Ciertos días sonaban fuera muy ruidosas las sirenas de los coches policiales. Redada. Ahí entran, grita el madero: “Todos con el carnet en la boca y las manos fuera de los bolsillos”. Siempre me pregunté qué don tenía Carlos Oroza. Por ejemplo, en esas redadas los maderos pasaban por su lado como temerosos. Jamás nos molestaron. A cualquier local de la noche al que iba con él, los porteros jamás nos cobraron entrada. Es más, nos abrían la puerta con cierta ceremonia.

(Cómo es la vida. Huía de la vejez y cumplió casi un siglo. Huyó de las bendiciones y hoy institutos llevan su nombre. Hoy Oroza es una leyenda.

Han pasado los años. Me doy cuenta que nuestro estilo de vida de entonces era el ideal para soportar una vida tan gris. A veces, Carlos desaparecía cuatro o cinco días y en todos los cafés me preguntaban por él. Un día, con mucho secreto, me dio un sobre cerrado. “Ábrelo si desaparezco más de siete bíblicos días”.

Pasó una semana sin noticias suyas. Indeciso, abrí el sobre. Una dirección. Allá me fui. Era en la calle Jardines, quizás la pensión más humilde de Madrid. Me recibió una señora con acento andaluz, mirada sabia y muy voluptuosa. Tenía el vago perfil de las madames. Presentí en el pasillo un brujuleo extraño. La mujer, silenciosa y sorprendida, me señaló la puerta más alejada.
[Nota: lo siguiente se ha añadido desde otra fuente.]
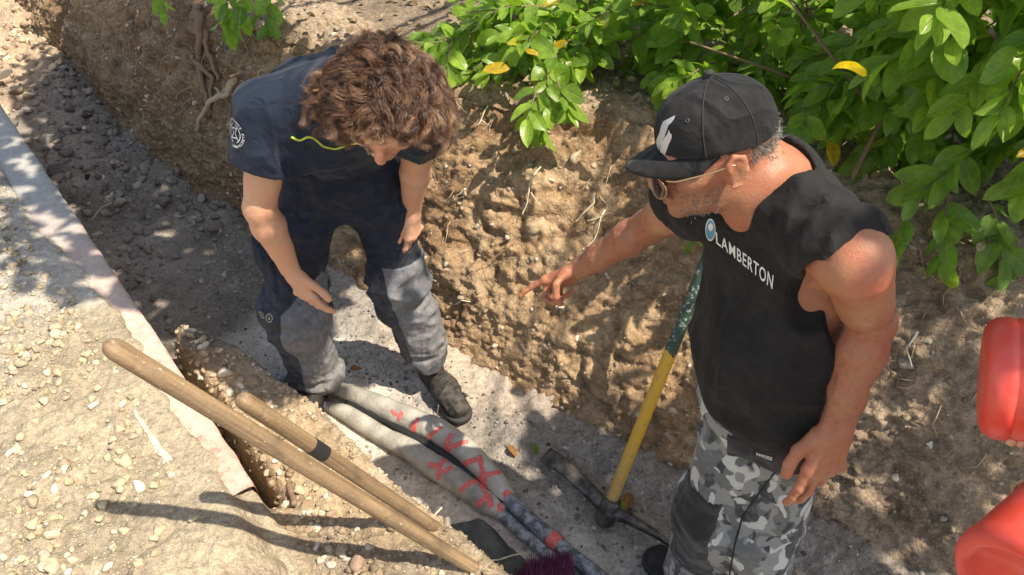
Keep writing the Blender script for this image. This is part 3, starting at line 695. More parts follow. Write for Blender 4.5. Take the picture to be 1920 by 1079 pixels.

“Carlos, Carlos... abre, soy yo”. Nadie abría. Golpeé con fuerza y escuché una voz delirante y debilitada. Jamás olvidaré la escena. Estaba tendido. Su única compañía era un botijo de agua. Allá al fondo había un magnetófono destartalado en el que supongo grabaría sus poemas secretos. Su estilo era de una oralidad radical. Olía a incienso. Su rostro empalidecido. Sus ojos acuosos. Sus vértebras parecían asomar. “No creas que vienes a cerrarle los ojos a un muerto. Sólo bajo a la oscuridad para ver”.)